Chez les lions, la mortalité infantile est élevée. Elle est due à plusieurs facteurs. Un quart des décès de petits pourrait être attribué à la sous-alimentation. En effet, les petits doivent faire preuve de beaucoup de ruse et d'habileté pour subtiliser quelques petits morceaux de viande. La mortalité juvénile est également liée aux accidents, à la prédation par les hyènes et les guépards, ainsi qu'aux infanticides pratiqués par les lions mâles adultes (autres que le père), en particulier lorsque, ayant éliminé des mâles plus âgés, ils prennent la tête d'une troupe pour « laisser la place » à leur propre descendance.
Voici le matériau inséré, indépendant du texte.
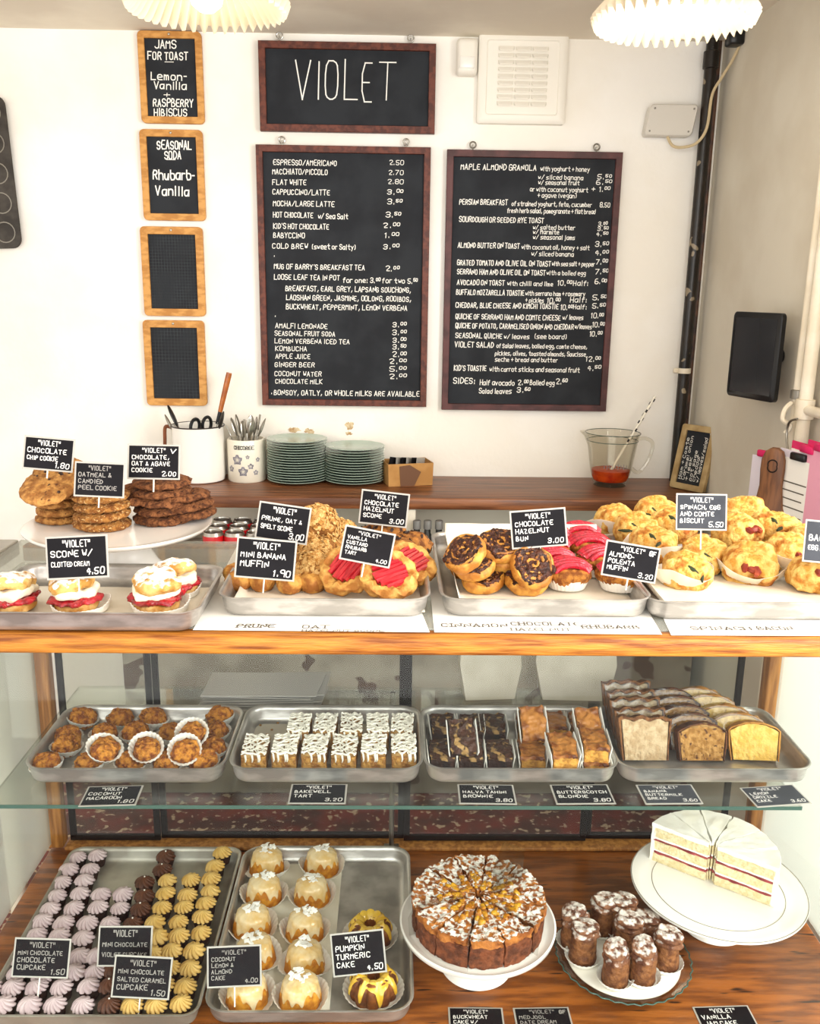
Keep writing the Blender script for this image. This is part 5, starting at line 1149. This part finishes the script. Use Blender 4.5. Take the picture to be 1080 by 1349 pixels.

À l'arrivée de nouveaux mâles, le taux de mortalité des lionceaux augmente et reste élevé, tandis que le taux de natalité chute et reste faible. Les lionnes sans petits acceptent aisément les nouveaux venus, mais pas les mères.

Habitat et Conservation

Le lion fut l'un des mammifères les plus répandus, mais il est aussi l'un des carnassiers dont les effectifs ont régressé le plus vite à cause de la civilisation. L'extension des zones agricoles et du réseau routier, l'extermination de ses proies, sa mise à mort par crainte ou pour le plaisir de la chasse l'ont peu à peu effacé de nombreuses régions. Les lions des parcs nationaux et des réserves de l'Ouganda, du Kenya, de Tanzanie et du parc Kruger, dans le Transvaal, sont les seuls à jouir d'une relative sécurité. Autrefois, l'aire de répartition du lion s'étendait des montagnes à la savane, de la brousse aux zones côtières les plus chaudes jusque dans les régions semi-désertiques.

Les lions peuplent de préférence les zones ouvertes de l'est de l'Afrique, c'est-à-dire les savanes et prairies herbacées, broussailleuses ou arborées. Quelques arbres parasols, des acacias et des baobabs lui assurent les zones d'ombre nécessaires. La savane, milieu très riche en espèces végétales, offre un grand choix alimentaire à tous les ongulés herbivores, qui ne migrent qu'à la saison sèche. Le développement des prairies est assuré par l'alternance de sécheresse et de pluies annuelles violentes.